I can’t remember where I parked my car an hour ago but I can recall how stupid I was at 20. Please God erase that memory & bring back my car
[olive garden]
waiter: when you’re here you’re family
me: cool can I borrow some money
waiter: please leave
[someone says a word I’ve never heard before]
Me: *nods in agreement*
Just removed my bra, whipped it around my head, and tried to toss it away, but a hook got caught in my hair. Available for bachelor parties.
ME: *traps a spider under a glass*
ROOMMATE: Now what?
ME: *ear to glass* We eavesdrop on him.
Today’s assignment:
If anyone asks you what you’re doing this weekend, grab them and shake them saying “What have you heard? WHAT HAVE YOU HEARD???”
Word!
It’s my Roomba’s birthday so I’m bringing him to the beach and I’m just gonna let him go crazy
I come from a long line of idiots. One of my ancestors was stabbed to death by his fellow Greeks for shouting ‘Brojan Horse amirite’ while waiting inside to ambush Troy.

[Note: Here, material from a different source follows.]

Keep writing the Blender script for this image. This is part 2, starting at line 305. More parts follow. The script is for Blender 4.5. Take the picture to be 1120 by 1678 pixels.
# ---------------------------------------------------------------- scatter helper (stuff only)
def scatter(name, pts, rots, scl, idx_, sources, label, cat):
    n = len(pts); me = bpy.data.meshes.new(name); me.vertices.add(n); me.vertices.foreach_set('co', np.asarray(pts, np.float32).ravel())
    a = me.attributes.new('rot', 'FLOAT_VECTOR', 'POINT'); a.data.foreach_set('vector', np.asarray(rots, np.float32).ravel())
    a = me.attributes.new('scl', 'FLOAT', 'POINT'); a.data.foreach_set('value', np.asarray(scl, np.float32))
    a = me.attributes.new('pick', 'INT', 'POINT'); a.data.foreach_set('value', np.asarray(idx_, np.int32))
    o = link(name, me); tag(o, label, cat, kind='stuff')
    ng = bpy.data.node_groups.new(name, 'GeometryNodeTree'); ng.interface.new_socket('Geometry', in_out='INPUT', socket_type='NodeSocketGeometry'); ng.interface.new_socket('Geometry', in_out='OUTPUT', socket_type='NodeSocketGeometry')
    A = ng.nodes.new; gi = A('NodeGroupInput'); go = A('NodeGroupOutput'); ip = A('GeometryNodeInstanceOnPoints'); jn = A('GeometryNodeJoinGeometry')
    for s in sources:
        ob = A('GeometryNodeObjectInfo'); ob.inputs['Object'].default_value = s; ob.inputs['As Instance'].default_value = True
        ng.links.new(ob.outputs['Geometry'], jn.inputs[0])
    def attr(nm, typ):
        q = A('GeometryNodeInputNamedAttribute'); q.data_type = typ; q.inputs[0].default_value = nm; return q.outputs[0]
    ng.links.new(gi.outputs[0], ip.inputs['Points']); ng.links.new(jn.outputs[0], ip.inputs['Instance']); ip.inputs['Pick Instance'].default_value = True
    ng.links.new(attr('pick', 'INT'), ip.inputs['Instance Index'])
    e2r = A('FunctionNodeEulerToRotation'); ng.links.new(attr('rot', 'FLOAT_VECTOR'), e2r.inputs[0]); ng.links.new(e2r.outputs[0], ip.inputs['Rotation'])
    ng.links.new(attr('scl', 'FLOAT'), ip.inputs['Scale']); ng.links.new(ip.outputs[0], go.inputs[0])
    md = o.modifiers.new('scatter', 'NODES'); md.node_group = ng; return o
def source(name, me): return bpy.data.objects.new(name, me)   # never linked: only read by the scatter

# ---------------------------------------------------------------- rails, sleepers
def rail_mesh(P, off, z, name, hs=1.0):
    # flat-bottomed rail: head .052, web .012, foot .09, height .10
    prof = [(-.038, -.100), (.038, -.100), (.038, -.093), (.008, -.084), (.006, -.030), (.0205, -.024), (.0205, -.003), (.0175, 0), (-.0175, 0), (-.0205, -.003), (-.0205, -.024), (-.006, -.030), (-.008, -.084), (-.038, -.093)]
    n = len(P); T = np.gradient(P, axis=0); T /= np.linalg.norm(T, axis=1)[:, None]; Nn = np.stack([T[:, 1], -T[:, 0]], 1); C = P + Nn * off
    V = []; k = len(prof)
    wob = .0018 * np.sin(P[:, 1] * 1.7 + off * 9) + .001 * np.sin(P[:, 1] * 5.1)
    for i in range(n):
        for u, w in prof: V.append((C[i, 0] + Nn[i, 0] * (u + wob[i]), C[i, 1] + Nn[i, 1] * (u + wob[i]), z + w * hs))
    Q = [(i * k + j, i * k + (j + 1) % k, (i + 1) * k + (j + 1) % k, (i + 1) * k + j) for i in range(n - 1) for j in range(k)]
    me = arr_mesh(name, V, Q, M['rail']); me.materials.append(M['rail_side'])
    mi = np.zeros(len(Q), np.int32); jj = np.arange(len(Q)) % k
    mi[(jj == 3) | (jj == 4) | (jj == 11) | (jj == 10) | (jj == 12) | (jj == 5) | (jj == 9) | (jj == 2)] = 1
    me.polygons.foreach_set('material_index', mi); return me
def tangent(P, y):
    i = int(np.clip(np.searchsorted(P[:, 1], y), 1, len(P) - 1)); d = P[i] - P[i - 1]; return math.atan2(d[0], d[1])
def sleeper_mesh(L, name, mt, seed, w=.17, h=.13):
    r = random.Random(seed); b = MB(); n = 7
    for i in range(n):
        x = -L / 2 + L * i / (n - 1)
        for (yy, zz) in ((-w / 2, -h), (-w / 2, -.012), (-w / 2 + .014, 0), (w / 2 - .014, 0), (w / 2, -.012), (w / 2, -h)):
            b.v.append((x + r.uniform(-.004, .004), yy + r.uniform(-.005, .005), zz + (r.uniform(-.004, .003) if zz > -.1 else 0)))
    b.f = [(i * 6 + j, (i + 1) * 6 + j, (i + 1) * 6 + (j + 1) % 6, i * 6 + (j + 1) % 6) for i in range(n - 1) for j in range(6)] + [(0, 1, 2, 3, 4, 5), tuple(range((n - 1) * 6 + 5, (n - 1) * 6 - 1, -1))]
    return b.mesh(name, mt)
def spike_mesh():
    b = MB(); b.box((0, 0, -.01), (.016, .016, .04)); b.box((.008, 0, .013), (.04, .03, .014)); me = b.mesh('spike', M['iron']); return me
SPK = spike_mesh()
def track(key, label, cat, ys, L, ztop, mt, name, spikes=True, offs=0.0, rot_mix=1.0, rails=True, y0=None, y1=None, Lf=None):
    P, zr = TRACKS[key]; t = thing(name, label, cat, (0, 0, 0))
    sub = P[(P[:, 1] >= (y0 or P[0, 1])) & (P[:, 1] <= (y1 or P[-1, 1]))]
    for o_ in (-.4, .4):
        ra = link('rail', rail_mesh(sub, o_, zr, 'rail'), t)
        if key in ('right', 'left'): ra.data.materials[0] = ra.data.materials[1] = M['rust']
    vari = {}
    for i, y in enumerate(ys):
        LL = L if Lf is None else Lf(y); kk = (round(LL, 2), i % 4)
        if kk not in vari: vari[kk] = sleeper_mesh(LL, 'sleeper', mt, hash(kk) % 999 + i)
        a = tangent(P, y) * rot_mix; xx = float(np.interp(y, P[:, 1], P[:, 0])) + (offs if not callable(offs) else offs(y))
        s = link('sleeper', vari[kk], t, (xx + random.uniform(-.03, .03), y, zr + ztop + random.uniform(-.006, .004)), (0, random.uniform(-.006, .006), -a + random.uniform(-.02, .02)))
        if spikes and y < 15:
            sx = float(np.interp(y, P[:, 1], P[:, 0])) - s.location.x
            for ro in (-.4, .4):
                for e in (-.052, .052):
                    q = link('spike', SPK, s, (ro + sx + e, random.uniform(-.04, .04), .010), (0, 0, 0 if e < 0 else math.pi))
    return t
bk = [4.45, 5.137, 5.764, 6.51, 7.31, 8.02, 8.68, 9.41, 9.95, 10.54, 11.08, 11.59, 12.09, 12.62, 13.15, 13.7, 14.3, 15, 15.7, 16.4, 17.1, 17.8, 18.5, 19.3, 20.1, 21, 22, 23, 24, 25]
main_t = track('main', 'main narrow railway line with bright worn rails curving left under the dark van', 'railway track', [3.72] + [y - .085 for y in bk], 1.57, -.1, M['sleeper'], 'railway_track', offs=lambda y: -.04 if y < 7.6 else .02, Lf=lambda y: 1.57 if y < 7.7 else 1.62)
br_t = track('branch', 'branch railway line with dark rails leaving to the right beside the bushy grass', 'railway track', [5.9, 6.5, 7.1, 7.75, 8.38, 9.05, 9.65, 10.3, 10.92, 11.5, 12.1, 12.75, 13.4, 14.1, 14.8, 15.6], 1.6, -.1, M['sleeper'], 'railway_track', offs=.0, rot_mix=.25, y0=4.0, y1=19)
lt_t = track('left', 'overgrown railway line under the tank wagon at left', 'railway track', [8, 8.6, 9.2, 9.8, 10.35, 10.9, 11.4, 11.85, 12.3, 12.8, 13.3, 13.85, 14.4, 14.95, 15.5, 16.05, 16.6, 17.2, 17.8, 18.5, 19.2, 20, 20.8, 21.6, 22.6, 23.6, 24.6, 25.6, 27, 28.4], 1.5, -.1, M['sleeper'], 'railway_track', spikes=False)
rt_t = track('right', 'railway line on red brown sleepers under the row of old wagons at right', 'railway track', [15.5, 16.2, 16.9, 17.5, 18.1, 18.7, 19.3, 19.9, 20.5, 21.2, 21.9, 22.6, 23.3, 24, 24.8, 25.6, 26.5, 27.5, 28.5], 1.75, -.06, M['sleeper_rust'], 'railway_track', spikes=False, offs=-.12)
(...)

My signature move is illegal in 37 states.
Welcome to your 50s. You used to be a lot taller.
GF: *vomiting in sink* Ugh morning sickness
Me: Wait. . . wh-what?
GF: I’m pregnant
Me: Woah, slow down. Why did you call me sickness?
*Werewolf about to eat me*
Me: I hope I give you meat sweats.
people ask “how could anyone write something as crazy as Alice in Wonderland” but then you read about the Victorians and the air was perfumed with opium, there was arsenic in the walls, you could get mercury poisoning from a hat.
Don’t give me instructions to your place that have words like “eastward” or “kilometres” and then get mad when I don’t show up
I was not made for a 9 to 5, I was made to eat pasta and lay in the sun like a lizard
me: *offering joint* wanna hit
giraffe:
me: nvm ur already high lol
[later]
scientist: first time we’ve seen a giraffe eat a human
Nothing good can come from a gay man greeting you with an up and down look followed by an “Oh, honey”
dentist: have you been flossing
me: have you?
dentist: [to assistant] can he do that
whenever i wake up before my alarm
Cats be like I could kill you in your sleep and take over the world but I’m also hungry so can you feed me right meow
I’m not gonna wear uggs or crocs or any other shoe that sounds like a noise my body makes involuntarily.
Sure kids cost roughly $14,000 annually, but think about all the money you save from no longer having a social life.
Brings a particularly tough steak to a knife fight.
My husband and I ran out of toothpaste a month ago and neither of us said anything out loud but we’re both waiting on the other to buy more. The silver lining is we are finally making a dent in 15 years of travel-sized toothpaste containers from the dentist.